- Rows from a 3D scene dataset -

━━━━━━━━

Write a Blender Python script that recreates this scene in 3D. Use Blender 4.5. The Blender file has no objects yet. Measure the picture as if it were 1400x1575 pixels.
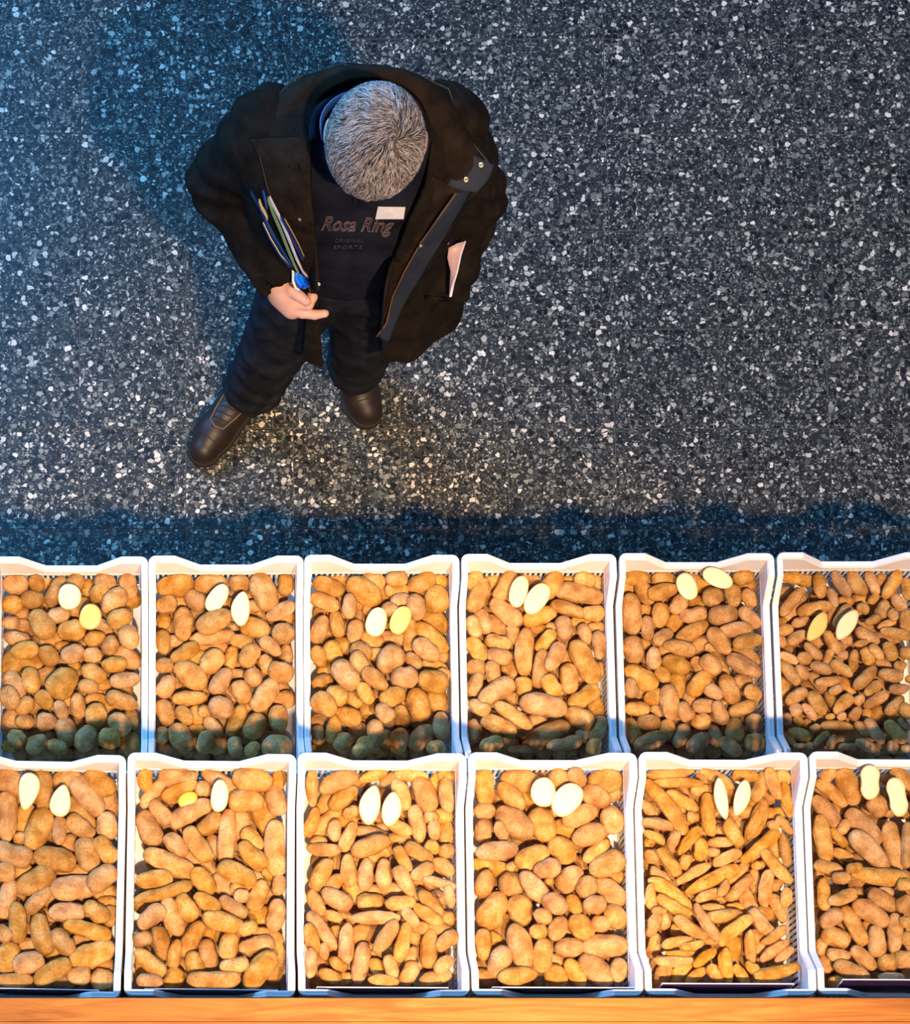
import bpy, bmesh, math, random
import numpy as np
from mathutils import Vector, Matrix, noise
from mathutils.bvhtree import BVHTree

S = bpy.context.scene
COL = S.collection
PI = math.pi

# ------------------------------------------------------------------ camera
CAM_H, FOC, TILT = 5.641, 3920.0, math.radians(9.7)      # metres, pixels, tilt from straight down
PX, PY = 290.0, 1500.0                                    # principal point of the (cropped) photograph
W_PX, H_PX = 1400.0, 1575.0
FWD = Vector((0, math.sin(TILT), -math.cos(TILT)))
UPV = Vector((0, math.cos(TILT), math.sin(TILT)))
cam_d = bpy.data.cameras.new('camera')
cam = bpy.data.objects.new('camera', cam_d)
COL.objects.link(cam)
cam.location = (0, 0, CAM_H)
cam.rotation_euler = (TILT, 0, 0)
cam_d.sensor_fit = 'VERTICAL'
cam_d.sensor_height = 36.0
cam_d.lens = FOC * 36.0 / H_PX
cam_d.shift_x = (W_PX / 2 - PX) / H_PX
cam_d.shift_y = (PY - H_PX / 2) / H_PX
cam_d.clip_end = 60
S.camera = cam

def P(px, py, z):
    """world point at height z that the photograph shows at (px, py)"""
    d = FWD + Vector((1, 0, 0)) * ((px - PX) / FOC) - UPV * ((py - PY) / FOC)
    t = (z - CAM_H) / d.z
    return Vector((0, 0, CAM_H)) + d * t

def scale_at(p):
    return FOC / ((Vector(p) - Vector((0, 0, CAM_H))).dot(FWD))

# ------------------------------------------------------------------ world, lights, exposure
S.view_settings.view_transform = 'Standard'
S.view_settings.look = 'None'
S.view_settings.exposure = 0.0
S.view_settings.gamma = 1.0
S.view_settings.use_curve_mapping = False
w = bpy.data.worlds.new('hall_light')
S.world = w
w.use_nodes = True
bg = w.node_tree.nodes['Background']
bg.inputs['Color'].default_value = (0.15, 0.35, 0.78, 1)
bg.inputs['Strength'].default_value = 0.52

def light(name, kind, loc, target, energy, color, **kw):
    d = bpy.data.lights.new(name, kind)
    d.energy = energy
    d.color = color
    for k, v in kw.items():
        setattr(d, k, v)
    o = bpy.data.objects.new(name, d)
    COL.objects.link(o)
    o.location = loc
    o.rotation_euler = (Vector(target) - Vector(loc)).to_track_quat('-Z', 'Y').to_euler()
    return o

# warm display spotlight hanging on the near side of the stand, cool window light from the far left
light('display_spotlight', 'SPOT', (0.15, -1.30, 6.6), (0.10, 0.95, 0.7), 2200, (1.0, 0.69, 0.41),
      spot_size=math.radians(23.5), spot_blend=0.7, shadow_soft_size=0.10)
light('display_spotlight', 'SPOT', (1.20, -1.30, 6.6), (1.28, 1.58, 0.7), 2420, (1.0, 0.68, 0.40),
      spot_size=math.radians(35), spot_blend=0.85, shadow_soft_size=0.10)
light('window_light', 'AREA', (-2.0, 4.1, 2.9), (0.0, 2.9, 0.0), 245, (0.12, 0.46, 1.0), shape='RECTANGLE', size=2.6, size_y=2.0)

# ------------------------------------------------------------------ helpers
def link(name, me, mat=None, parent=None):
    o = bpy.data.objects.new(name, me)
    COL.objects.link(o)
    if mat is not None and len(me.materials) == 0:
        me.materials.append(mat)
    if parent is not None:
        o.parent = parent
    return o

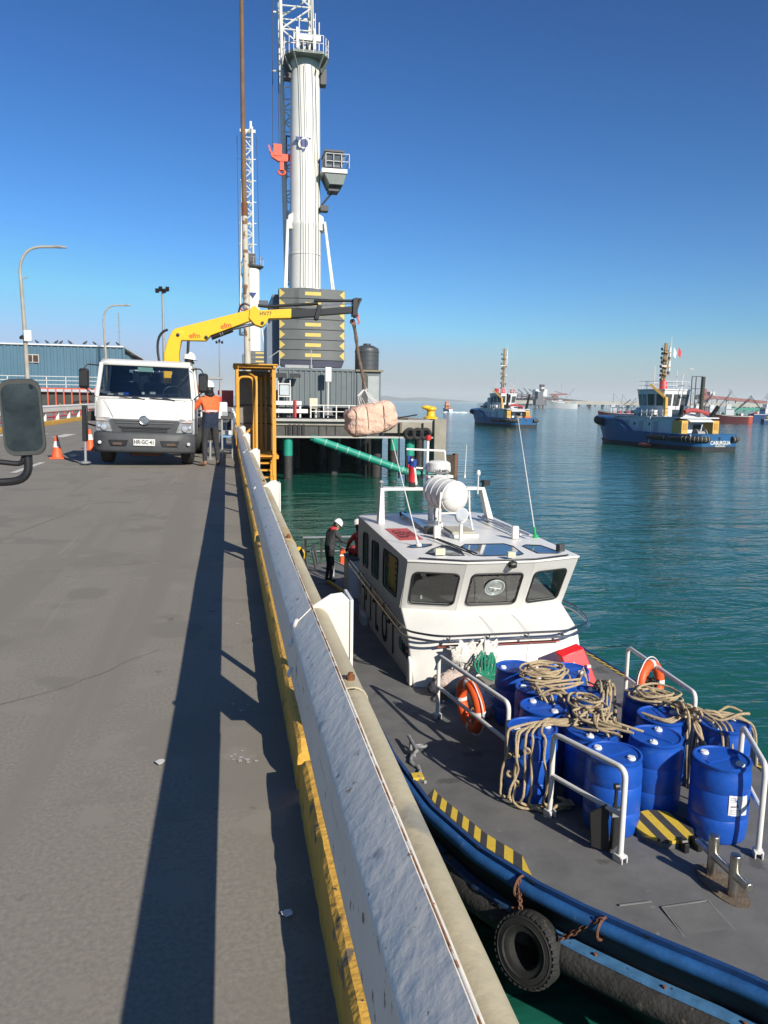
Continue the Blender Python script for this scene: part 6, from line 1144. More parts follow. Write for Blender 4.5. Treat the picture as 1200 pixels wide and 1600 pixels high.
for k in range(6):
    j = lambda a=.03: random.gauss(0, a*1.5); F = DR['F']; zt2 = dz(7)+HD; a0 = radians(196+k*15+random.uniform(-9, 9)); ex, ey = F[0]+(RD+.03)*cos(a0), F[1]+(RD+.03)*sin(a0)
    pts = [(3.62+j(), 6.92+j(), zt2+.04), (3.35+j(), 6.98+j(), zt2+.03), (3.1+j(), 6.98+j(.05), zt2+.02), (F[0]+.2*cos(a0), F[1]+.2*sin(a0), zt2+.03), (ex, ey, zt2-.01), (ex+.02*cos(a0)+j(.01), ey-.02+j(.02), zt2-.2), (ex+.03*cos(a0)+j(.02), ey-.01+j(.03), zt2-.38), (ex+.04*cos(a0)+j(.02), ey+j(.03), zt2-.55), (ex+.05*cos(a0), ey-.04, dz(7)+.08), (ex+.15+j(.04), ey-.12+j(.03), dz(7)+.04), (F[0]+.15+j(.04), F[1]-.36+j(.03), dz(7)+.04+.02*k), (F[0]+.30, F[1]-.34+j(.03), dz(7)+.09)]
    rope(q, pts)
q.build('rope_strand', ropem, t)
for (x_, y_, z_) in ((2.72, 6.88, -.25), (2.73, 6.84, -.42), (2.78, 6.78, -.5), (2.76, 6.78, -.2), (2.84, 6.70, -.12)): q = MB(); q.torus((x_, y_, dz(7)+HD+z_), .028, .014, (random.random(), 1, random.random()), 14, 6); q.build('rope_knot', ropem, t)
t = thing('rope', 'second tangle of tan rope draped over the starboard group of blue drums', 'rope', (4.7, 7.0, -1.8))
q = MB(); coil(q, 4.62, 7.38, dz(7.4)+HD+.01, .25, 5, .8, .12); scribble(q, [(4.5, 7.6), (4.65, 7.35), (4.75, 7.1), (4.7, 6.85), (4.72, 6.7)], .07, 10); q.build('rope_tangle', ropem, t)
q = MB()
for k in range(6):
    j = lambda a=.02: random.gauss(0, a); zt2 = dz(6.8)+HD
    rope(q, [(4.75+j(), 7.1+j(), zt2+.06), (4.70+j(), 6.85+j(), zt2+.05), (4.68+j(), 6.68+j(), zt2-.03), (4.66+j(.03), 6.52+j(), zt2-.16-.02*k), (4.64+j(.03), 6.44+j(), zt2-.32-.03*k), (4.62+j(.03), 6.40, zt2-.45-.04*k)])
q.build('rope_strand', ropem, t)
q = MB(); scribble(q, [(4.75, 6.95), (4.9, 6.78), (5.05, 6.75), (5.18, 6.7)], .05, 5)
for k in range(3): rope(q, [(4.95, 6.85+.05*k, dz(6.7)+HD+.04), (5.12, 6.82-.05*k, dz(6.7)+HD+.05), (5.28, 6.72-.05*k, dz(6.7)+HD-.02), (5.31, 6.66-.04*k, dz(6.7)+HD-.25), (5.30, 6.6-.03*k, dz(6.7)+HD-.42)]); rope(q, [(4.9+.05*k, 6.8, dz(6.7)+HD+.03), (4.86+.06*k, 6.55, dz(6.7)+HD+.0), (4.84+.05*k, 6.46, dz(6.7)+HD-.2), (4.83+.06*k, 6.44, dz(6.7)+HD-.35)])
q.build('rope_strand', ropem, t)
for k in range(3):
    q = MB(); rope(q, [(4.30-.02*k, 6.98+.03*k, dz(7)+HD+.03), (4.42, 6.86-.03*k, dz(7)+HD+.02), (4.56, 6.88-.02*k, dz(7)+HD+.03), (4.68, 6.9, dz(7)+HD+.04)]); q.build('rope_strand', ropem, t)
# ------------------------------------------------------------------ lifebuoys
def ringbuoy(c, ax, lab, R1=.265, r=.068):
    t = thing('lifebuoy', lab, 'lifebuoy', c, group='orange lifebuoys'); c = Vector(c); ax = Vector(ax).normalized()
    MB().torus(c, R1, r, ax, 44, 14).build('ring', orange, t); s_ = ax.orthogonal().normalized(); u_ = ax.cross(s_)
    for k in range(4):
        a = pi/4+k*pi/2; q = MB(); rg = []
        for i in range(5):
            th = a-.11+.22*i/4; d = s_*cos(th)+u_*sin(th); rg.append([c+d*(R1+(r+.003)*cos(b_))+ax*((r+.003)*sin(b_)) for b_ in [2*pi*m_/14 for m_ in range(14)]])
        q.loft(rg, caps=False); q.build('reflective_band', M('reflective_white', (.7, .7, .68), .4), t)
    q = MB(); q.tube([c+(s_*cos(b_)+u_*sin(b_))*(R1+r+.012+.02*abs(sin(2*b_))) for b_ in [2*pi*i/32 for i in range(32)]], .008, 6, True); q.build('grab_line', white, t); return t
ringbuoy((2.83, 8.45, dz(8.4)+.44), (.93, .12, .10), 'orange lifebuoy leaning on the port handrail by the wheelhouse')
ringbuoy((5.10, 8.28, dz(8)+.62), (.55, -.85, .12), 'orange lifebuoy with white bands on the starboard handrail', .24, .062)
for p, lab in (((2.86, 8.35), 'small heap of loose cord lying inside the port lifebuoy'), ((5.0, 8.1), 'dark strap bundle hanging beside the starboard lifebuoy')):
    q = MB(); pts = [Vector((p[0]+random.gauss(0, .04), p[1]+random.gauss(0, .07), dz(8)+(.10 if p[0] < 4 else .5)+.28*abs(sin(i)))) for i in range(22)]; q.tube(sm(pts, 4), .009, 6); tag(q.build('cord_heap', ropem if p[0] < 4 else black), lab, 'cord')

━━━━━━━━

- YOUR INSTRUCTIONS -
The lines from the top of the data above through the one holding "PI = math.pi" are to be repeated exactly, and only those, with no pictures.

- ANSWER -
Write a Blender Python script that recreates this scene in 3D. Use Blender 4.5. The Blender file has no objects yet. Measure the picture as if it were 1400x1575 pixels.
import bpy, bmesh, math, random
import numpy as np
from mathutils import Vector, Matrix, noise
from mathutils.bvhtree import BVHTree

S = bpy.context.scene
COL = S.collection
PI = math.pi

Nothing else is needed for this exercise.